Depois de ter criado uma situação de contínua emergência humanitária em África, fecha a porta e, em relação ao que se passou em Lampedusa, demonstra só a verdadeira cara do egoísmo e da agressividade do imperialismo. O que fizeram por nós, pelos trabalhadores, não apenas imigrantes mas também os italianos, estes políticos que agora especulam com a tragédia de Lampedusa? Um chinês pode conseguir um visto para vir a Itália. Um senegalês que quer vir a Itália não pode obter o visto nas embaixadas dos países ricos.
Por isso, a sua única possibilidade para fugir da fome e da miséria é desafiar a morte no mar. Ninguém poderá travar este êxodo em massa. Há que acabar com o conceito de clandestinidade. A livre circulação é a única forma de aliviar o sofrimento e impedir os dramas da clandestinidade.
PdAC: Não achas que é impossível abolir o conceito de clandestinidade na sociedade actual?
WM: Não posso aceitar a indiferença e dá-me coragem quando vejo que existem tantos sicilianos, tantos italianos que fizeram tudo e continuam a fazer para salvar os irmãos imigrantes.
Mas, para os governos, os valores de fraternidade e solidariedade não significam nada. A Liga (Liga Norte – fascista, de Umberto Bossi) está a especular com toda esta tragédia. A Liga está a fazer circular notícias falsas sobre a vida dos imigrantes na sua campanha eleitoral. Afirmam que se trata de uma “invasão”, quando a Itália é um dos países europeus com menor taxa de imigração. Grillo, do Movimento 5 Estrelas, fala como um grande fascista e faz cálculos eleitorais especulando com as mortes.
Os que chegam à costa italiana não são considerados pessoas. Aquele que ali chega é uma mercadoria, não apenas dos traficantes, mas também dos governantes. Nós, os imigrantes, para eles, somos mercadoria. Para perceber isto, basta prestar atenção ao que eles escreveram nas leis que aprovaram. Que os imigrantes são mercadoria, a Liga Norte di-lo abertamente, sem qualquer problema, enquanto o Pd (Partido Democrático, de Letta, actual primeiro-ministro) e o Pdl (Partido do Povo e da Liberdade, de Berlusconi) fazem-no em voz baixa. Berlusconi trouxe os fascistas de volta à cena e estes, por sua vez, tentam legitimar o racismo.

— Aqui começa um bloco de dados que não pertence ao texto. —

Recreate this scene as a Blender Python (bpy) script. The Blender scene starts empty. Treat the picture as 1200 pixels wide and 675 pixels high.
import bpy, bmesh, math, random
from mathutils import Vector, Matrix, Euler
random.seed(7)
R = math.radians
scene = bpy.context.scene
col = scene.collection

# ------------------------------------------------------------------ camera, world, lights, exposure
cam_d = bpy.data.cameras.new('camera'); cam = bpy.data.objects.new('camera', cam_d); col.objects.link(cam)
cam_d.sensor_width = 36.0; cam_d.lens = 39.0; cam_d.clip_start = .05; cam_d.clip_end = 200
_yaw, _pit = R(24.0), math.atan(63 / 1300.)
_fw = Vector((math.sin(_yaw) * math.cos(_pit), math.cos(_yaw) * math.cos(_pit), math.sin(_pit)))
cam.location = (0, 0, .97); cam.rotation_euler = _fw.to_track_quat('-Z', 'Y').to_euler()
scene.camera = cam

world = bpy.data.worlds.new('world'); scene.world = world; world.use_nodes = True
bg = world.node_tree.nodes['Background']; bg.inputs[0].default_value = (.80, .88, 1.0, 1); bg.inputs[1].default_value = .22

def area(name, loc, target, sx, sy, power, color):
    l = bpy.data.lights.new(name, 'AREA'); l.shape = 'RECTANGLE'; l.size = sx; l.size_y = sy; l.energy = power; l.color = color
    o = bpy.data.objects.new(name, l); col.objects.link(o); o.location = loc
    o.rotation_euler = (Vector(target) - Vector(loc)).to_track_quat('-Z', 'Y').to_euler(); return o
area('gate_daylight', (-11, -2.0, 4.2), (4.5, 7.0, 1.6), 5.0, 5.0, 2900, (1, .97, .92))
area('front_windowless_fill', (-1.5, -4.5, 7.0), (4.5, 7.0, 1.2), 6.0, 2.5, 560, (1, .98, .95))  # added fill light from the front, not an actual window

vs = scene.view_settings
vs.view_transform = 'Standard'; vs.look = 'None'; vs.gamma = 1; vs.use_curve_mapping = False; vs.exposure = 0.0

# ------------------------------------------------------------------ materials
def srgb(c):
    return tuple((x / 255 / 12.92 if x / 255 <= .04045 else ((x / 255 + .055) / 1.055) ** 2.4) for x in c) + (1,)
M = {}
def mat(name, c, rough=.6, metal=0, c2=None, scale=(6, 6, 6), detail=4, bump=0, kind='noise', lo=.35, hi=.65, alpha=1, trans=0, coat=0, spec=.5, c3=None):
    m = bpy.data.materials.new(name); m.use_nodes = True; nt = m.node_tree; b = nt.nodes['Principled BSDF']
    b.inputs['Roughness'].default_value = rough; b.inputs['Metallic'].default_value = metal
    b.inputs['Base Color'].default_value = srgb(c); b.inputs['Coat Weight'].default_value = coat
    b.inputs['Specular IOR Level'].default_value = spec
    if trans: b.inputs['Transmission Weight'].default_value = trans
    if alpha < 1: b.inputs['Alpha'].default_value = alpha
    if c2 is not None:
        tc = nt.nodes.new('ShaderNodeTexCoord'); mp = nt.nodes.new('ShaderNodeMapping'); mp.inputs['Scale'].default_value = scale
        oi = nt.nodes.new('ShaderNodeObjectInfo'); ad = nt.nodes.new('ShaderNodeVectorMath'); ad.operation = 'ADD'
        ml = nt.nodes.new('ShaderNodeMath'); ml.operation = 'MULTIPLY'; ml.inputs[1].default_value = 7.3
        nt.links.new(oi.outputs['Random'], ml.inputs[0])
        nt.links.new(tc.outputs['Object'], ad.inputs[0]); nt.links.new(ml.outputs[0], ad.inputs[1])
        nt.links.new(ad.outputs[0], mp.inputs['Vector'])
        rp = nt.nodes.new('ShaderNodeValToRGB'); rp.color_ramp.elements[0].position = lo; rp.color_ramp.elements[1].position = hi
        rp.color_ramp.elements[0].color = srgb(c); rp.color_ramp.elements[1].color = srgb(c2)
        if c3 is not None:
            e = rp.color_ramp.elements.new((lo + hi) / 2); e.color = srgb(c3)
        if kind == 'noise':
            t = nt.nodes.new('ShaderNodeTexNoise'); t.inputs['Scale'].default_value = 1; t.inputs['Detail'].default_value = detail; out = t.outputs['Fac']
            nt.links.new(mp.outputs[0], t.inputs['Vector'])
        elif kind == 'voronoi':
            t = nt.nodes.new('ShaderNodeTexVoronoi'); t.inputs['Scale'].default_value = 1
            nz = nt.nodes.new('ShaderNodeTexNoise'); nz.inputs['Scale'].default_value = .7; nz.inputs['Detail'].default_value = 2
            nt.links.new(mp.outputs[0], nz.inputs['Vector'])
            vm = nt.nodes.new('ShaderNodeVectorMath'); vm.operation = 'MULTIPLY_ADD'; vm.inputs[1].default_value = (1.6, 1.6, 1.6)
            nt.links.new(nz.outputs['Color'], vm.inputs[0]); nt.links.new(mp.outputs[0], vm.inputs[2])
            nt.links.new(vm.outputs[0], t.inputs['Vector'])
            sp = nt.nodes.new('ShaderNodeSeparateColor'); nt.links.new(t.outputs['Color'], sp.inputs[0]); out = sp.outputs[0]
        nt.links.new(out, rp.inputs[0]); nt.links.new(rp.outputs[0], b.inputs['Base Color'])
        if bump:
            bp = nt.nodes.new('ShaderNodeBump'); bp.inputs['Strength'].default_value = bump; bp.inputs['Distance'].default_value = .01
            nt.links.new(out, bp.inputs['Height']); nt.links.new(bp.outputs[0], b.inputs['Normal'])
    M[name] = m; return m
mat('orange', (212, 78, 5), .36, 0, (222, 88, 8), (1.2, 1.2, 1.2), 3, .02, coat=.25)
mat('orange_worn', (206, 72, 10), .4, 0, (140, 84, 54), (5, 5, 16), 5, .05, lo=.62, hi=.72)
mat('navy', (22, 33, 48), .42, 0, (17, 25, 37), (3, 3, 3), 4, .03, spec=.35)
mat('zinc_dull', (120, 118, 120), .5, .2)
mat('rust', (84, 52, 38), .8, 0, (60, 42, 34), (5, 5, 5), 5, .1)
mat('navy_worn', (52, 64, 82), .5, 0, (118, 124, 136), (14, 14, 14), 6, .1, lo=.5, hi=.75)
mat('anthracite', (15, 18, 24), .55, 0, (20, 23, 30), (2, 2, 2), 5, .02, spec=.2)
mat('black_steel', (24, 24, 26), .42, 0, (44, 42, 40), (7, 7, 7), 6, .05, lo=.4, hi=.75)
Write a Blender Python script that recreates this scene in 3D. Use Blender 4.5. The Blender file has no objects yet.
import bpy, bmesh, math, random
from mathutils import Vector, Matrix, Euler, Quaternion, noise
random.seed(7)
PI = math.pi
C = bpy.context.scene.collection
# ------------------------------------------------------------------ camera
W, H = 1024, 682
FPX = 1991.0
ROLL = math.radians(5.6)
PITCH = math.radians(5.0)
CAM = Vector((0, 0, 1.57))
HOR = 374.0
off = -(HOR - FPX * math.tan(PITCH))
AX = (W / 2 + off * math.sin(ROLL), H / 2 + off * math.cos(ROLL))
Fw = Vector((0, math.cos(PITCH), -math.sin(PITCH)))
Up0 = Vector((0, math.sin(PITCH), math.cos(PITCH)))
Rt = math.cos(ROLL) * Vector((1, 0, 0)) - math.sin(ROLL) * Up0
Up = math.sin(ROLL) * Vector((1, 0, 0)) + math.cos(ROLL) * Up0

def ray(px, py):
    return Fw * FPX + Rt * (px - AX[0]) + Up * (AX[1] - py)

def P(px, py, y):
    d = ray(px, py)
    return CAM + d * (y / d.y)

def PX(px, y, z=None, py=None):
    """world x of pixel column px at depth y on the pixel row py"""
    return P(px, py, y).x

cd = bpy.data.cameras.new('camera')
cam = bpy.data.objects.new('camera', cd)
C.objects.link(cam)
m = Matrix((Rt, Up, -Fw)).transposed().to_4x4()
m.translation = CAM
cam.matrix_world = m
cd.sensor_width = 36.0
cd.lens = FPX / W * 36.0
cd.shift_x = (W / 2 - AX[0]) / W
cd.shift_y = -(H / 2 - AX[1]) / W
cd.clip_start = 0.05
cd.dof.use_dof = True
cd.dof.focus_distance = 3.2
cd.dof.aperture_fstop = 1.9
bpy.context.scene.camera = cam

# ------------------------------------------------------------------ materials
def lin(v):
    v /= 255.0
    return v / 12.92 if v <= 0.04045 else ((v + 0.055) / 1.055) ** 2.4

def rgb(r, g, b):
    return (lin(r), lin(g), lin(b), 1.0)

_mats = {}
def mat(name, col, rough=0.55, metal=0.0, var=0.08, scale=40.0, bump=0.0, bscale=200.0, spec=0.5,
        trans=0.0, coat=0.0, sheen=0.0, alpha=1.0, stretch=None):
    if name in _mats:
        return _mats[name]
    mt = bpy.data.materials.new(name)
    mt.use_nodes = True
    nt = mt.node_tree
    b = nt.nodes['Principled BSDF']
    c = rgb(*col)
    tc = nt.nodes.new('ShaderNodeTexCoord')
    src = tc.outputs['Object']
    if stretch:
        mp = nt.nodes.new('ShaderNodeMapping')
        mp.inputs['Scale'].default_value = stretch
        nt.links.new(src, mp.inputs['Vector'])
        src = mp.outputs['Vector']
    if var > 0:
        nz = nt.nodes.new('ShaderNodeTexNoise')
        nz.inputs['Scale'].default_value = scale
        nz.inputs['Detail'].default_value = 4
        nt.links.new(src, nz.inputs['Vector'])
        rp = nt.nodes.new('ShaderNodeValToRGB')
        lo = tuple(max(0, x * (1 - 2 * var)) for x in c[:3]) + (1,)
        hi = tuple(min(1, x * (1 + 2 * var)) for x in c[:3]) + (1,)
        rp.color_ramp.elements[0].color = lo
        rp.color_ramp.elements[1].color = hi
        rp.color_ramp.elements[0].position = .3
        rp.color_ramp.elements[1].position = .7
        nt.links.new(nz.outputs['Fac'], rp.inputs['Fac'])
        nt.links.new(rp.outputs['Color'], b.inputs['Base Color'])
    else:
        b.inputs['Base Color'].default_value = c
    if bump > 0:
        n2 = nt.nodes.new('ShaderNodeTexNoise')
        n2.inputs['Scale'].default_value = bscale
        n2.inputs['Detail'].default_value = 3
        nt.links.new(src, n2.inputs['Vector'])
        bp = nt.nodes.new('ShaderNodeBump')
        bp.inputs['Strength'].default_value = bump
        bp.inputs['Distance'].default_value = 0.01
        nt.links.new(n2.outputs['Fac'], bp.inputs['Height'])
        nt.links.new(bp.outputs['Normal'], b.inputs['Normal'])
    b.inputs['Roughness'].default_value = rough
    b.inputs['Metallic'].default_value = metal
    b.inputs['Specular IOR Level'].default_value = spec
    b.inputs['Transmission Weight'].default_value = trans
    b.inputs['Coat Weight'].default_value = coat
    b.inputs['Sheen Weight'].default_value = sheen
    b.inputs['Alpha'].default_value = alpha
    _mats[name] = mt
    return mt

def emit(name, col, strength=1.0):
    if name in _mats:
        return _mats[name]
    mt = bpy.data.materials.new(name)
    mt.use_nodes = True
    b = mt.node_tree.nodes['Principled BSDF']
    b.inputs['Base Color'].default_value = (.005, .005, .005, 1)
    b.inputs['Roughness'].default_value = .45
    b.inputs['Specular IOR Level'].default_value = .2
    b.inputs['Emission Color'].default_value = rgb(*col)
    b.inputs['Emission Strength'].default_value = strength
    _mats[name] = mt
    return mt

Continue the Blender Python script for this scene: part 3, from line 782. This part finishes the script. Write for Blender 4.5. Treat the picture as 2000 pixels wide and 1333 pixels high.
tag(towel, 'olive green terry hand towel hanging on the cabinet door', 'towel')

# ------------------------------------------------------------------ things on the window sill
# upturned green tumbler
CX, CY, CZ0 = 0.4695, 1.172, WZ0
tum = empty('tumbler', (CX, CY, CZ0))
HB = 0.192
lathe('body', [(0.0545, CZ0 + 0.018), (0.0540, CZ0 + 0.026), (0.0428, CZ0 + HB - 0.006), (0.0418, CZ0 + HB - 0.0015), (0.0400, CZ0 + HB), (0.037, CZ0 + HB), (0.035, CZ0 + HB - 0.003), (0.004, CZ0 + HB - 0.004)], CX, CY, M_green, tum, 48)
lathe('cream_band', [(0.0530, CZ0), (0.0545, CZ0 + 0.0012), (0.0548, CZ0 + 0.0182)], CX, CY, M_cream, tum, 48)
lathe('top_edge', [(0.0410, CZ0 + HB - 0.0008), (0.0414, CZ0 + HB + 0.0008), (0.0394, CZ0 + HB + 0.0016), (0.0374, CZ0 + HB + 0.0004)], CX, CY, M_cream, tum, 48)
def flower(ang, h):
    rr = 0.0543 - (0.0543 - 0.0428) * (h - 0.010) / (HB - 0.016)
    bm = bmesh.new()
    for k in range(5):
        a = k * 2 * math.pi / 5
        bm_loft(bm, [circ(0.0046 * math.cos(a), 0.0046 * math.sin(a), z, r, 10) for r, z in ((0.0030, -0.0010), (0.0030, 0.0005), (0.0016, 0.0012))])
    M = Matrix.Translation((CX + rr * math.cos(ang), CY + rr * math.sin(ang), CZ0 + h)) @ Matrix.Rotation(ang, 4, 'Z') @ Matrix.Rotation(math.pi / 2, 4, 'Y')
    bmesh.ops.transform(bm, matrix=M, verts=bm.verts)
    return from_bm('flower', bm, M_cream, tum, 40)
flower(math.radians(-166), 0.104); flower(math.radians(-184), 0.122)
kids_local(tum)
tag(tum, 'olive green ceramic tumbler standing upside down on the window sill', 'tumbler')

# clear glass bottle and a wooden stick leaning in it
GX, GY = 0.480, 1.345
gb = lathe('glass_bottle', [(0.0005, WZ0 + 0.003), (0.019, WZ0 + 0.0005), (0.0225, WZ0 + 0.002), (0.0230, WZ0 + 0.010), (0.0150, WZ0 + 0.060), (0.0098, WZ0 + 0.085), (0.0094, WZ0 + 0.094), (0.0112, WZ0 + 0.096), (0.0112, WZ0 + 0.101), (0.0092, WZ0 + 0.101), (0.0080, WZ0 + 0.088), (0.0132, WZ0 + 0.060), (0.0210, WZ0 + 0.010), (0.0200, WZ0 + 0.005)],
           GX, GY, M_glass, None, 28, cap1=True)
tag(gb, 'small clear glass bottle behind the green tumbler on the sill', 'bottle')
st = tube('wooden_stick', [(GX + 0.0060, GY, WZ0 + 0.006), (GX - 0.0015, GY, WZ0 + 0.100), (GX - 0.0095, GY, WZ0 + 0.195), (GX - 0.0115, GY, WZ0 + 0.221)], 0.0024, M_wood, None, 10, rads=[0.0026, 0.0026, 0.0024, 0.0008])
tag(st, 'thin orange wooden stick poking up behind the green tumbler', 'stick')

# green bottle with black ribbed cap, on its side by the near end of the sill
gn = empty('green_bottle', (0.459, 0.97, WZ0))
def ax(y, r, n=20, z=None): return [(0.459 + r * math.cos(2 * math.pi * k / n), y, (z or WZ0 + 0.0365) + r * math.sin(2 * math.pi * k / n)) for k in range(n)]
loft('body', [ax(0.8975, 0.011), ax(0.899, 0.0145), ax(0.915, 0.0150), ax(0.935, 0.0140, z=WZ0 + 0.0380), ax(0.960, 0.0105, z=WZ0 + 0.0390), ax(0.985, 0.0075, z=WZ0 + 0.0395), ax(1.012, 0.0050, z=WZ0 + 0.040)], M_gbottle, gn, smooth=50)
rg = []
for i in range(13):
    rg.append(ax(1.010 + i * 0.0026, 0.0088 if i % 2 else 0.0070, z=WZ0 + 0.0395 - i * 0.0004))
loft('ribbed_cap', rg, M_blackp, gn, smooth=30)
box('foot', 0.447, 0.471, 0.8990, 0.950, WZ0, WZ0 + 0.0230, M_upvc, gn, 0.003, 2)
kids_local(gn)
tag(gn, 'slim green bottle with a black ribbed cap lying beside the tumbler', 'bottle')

Com o seu governo, foi aprovada a lei Bossi-Fini, que o Governo Letta não revogou.
Diante dos cadáveres das crianças há quem tenha especulado e há quem não se tenha indignado, esta falta de indignação também ocorreu em certos sectores de imigrantes. Os filhos dos imigrantes que estão na Europa e que conseguiram um certo bem-estar devem-no aos seus irmãos africanos. Esta é a barbárie deste sistema, o capitalista, que está a apodrecer e a arrastar a humanidade para o cinismo, o racismo e a selvajaria. Só os povos da Europa e África unidos, juntos, podem dar uma resposta, e não, obviamente, os governantes e os governos europeus da banca.
PdAC: Muitas pessoas, inclusivamente de esquerda, dizem que é um ideal inatingível…
WM: Há uma grande injustiça social no mundo e a maior parte da população mundial luta por ter desenvolvimento e alimentos.
Agora viu-se a tragédia de Lampedusa; fazia falta que fosse visível também a tragédia que acontece diariamente no deserto do Mali e da Argélia, onde os jovens partem para caminhar até à Líbia e depois chegar à Sicília. Partem dez e chegam três.
Às mulheres italianas eu digo: vocês sabem quantas mulheres são violadas na Líbia pelas forças repressivas e que chegam à costa de Itália grávidas dos seus violadores. Temos que terminar com tudo isto de uma vez. Temos de nos revoltar, basta de lágrimas. Para dar dignidade a estes mortos, mortos que são identificados com um número, é necessária uma resposta. É verdade que é difícil, mas é necessário, e tem que ser possível.
O sofrimento às vezes permite ao ser humano ganhar força e desenvolver a sua capacidade física e moral. Isto temos que ser nós a fazer. Nós não podemos aceitar que se ponha o pobre contra o pobre. A luta contra o racismo e a exploração tem que ser global, mas, para globalizá-la, é preciso organização e, para nos organizarmos, são precisos os instrumentos necessários.
Eu penso que o embrião deste instrumento necessário já existe. Estou convencido de que a LIT – Liga Internacional dos Trabalhadores – Quarta Internacional, que está construindo partidos revolucionários não apenas na América Latina e na Europa, mas também em África, é o instrumento necessário, mas precisa de ser reforçada e engrandecida, que se conheça cada vez mais a sua organização e o seu programa.
Não é mais possível empenhar-se apenas numa palavra ou de forma fragmentada, sem uma visão organizada e a nível internacional. Esta é a luta em primeira linha do Pdac: e não é por acaso que são cada vez mais numerosos entre os novos militantes do nosso partido os camaradas imigrantes.